In ogni caso, abbiamo già visto che il viadotto Gatto è assolutamente insufficiente ed è fonte di vive preoccupazioni circa la stabilità dell’impalcato, mai oggetto di verifiche tecniche. E, se si bloccasse, gli autocarri invaderanno la Città come le cavallette.

Abbiamo anche detto che la costruzione delle gallerie del Cernicchiara non offre sufficienti garanzie.

Non tanto per i tempi di completamento, comunque oggi non ipotizzabili a causa delle vicende giudiziarie in corso, ma per la particolarità della loro conformazione.

Chiediamo: qualcuno immagina cosa potrebbe mai accadere se in una delle due canne, ciascuna della lunghezza di oltre 2,4 Km, dovesse fermarsi un tir? O se si verificasse un accidente qualsiasi, tipo incendio di un motore o anche una gomma bucata? Chi salverebbe gli intrappolati? E quale sarebbe il livello di rischio per la pubblica e privata incolumità?

Per tutto questo,  noi pensiamo che lasciare il porto ove oggi è avrebbe senso  solo se si riuscisse a realizzare un raccordo ferroviario che, come sottolineato nel nostro primo intervento, fosse in grado di mettere in rete anche i porti di Castellammare e Napoli e di convogliare i container verso l’unico interporto campano di Nola/Marcianise.

Andiamo alla de-localizzazione

Il progetto di un porto-isola in mezzo al mare, dotato di collegamenti moderni e funzionali, con un distretto di smistamento realizzato nel territorio costiero, è ambizioso e affascinante.

Sennonché, già oltre dieci fa, ci fu  chi valutò la spesa in oltre 12miliardi di euro e previde tempi di realizzazione prossimi ai 10 anni. Se cominciassimo ora, ne parleremmo nel 2030. Con chi ci sarà e se tutto dovesse andare liscio!

E, poi: è credibile che nel nostro paese si possa “mettere sul tavolo” una somma pari ad una “mezza manovra di Bilancio” con lo scalo di Napoli a 50Km di distanza e con gli ingenti investimenti in corso nello scalo “strategico” di Gioia Tauro?

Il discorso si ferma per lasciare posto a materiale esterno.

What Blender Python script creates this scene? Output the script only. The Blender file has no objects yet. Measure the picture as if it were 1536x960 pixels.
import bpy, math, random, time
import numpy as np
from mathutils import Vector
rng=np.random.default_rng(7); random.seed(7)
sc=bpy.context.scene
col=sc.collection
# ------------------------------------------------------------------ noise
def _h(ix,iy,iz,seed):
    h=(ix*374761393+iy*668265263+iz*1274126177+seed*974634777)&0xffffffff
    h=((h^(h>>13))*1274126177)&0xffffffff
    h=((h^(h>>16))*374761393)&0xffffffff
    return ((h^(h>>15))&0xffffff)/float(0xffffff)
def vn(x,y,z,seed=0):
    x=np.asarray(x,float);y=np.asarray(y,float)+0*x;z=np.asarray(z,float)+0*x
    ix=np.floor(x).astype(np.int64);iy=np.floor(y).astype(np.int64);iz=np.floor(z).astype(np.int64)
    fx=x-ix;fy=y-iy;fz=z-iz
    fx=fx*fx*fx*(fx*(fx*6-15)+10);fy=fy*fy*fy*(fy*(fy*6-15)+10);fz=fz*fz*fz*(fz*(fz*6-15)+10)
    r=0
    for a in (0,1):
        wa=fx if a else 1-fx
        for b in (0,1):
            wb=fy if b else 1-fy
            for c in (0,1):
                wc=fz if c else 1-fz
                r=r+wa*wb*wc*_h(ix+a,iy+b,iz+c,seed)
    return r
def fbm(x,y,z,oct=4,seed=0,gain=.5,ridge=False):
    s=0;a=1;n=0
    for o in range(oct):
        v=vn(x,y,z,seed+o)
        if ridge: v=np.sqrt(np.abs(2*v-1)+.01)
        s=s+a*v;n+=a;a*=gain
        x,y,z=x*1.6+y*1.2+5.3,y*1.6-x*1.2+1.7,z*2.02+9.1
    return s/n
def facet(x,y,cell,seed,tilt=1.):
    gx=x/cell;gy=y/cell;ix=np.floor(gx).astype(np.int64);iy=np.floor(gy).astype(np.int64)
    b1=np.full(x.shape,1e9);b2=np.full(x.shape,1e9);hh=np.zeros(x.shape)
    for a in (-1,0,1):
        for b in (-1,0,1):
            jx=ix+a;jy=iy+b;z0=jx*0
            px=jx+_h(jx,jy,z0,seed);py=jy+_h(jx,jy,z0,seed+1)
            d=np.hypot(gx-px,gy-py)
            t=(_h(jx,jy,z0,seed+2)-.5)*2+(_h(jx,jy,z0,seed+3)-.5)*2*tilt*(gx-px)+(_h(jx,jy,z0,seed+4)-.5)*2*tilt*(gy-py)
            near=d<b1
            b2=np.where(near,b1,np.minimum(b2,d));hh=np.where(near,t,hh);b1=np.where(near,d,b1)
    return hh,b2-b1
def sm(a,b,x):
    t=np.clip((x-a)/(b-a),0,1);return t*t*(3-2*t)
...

Ne dubitiamo.

E’ ben vero che la Città è abituata ad investimenti grandiosi, ma ci sembra onestamente spropositato un impegno così consistente per una comunità “piccola” come la nostra, a meno di una “suprema” decisione dello Stato, magari in sostituzione anche del porto di Napoli, o di qualche operatore estero. Potrebbero essere i cinesi, se non avessero già comprato una buona parte del porto del Pireo, con la Cosco Shipping Co, per farne l’approdo per gigantesche porta-container e scalo di partenza di una nuova linea ferroviaria per il Nord Europa. Gli altri realizzano! Noi neanche discutiamo!

E, poi: i centri costieri saranno d’accordo su una infrastruttura che mette a repentaglio le nuove speranze di sviluppo turistico del litorale? Ne dubitiamo.

Conviene, adesso, tirare le somme. E poiché non è nostra abitudine parlare senza dire, ci sia consentito di esprimere il nostro pensiero.

Noi non crediamo né nella ferrovia, né nel porto-isola. Troppo difficili da fare.

Ma non crediamo neanche nel “tertium non datur”.

Per noi, la soluzione è da individuare nella regolamentazione delle attività dei tre scali attraverso una sinergica attribuzione di competenze da parte dell’Autorità Portuale con l’obiettivo di una netta specializzazione funzionale.

Al nostro porto dovrebbero essere assegnati lavoro commerciale e lavoro turistico entro limiti di sviluppo ben precisi e compatibili con le caratteristiche dello scalo e quelle della Città.

Non si tratta di bloccare la crescita delle attività, perché ai nostri operatori dovrebbero essere attribuite incarichi aggiuntivi negli altri due porti. Si tratta solo di rispettare luoghi e caratteristiche perché, come si diceva una volta, “chi nasce tondo, non può morire quadro”. E il porto è nato “tondo”.

Il nostro scalo è certamente importante, come lo sono le Fonderie, ma la Città non può accettare costrizioni.

E non vorremmo che queste due attività possano fare la fine delle miniere. Sfruttate fino all’esaurimento e, poi, abbandonate a se stesse.

Per questo, riteniamo che la Comunità ne debba parlare. Ora.

Questa comunità va gestita con amore.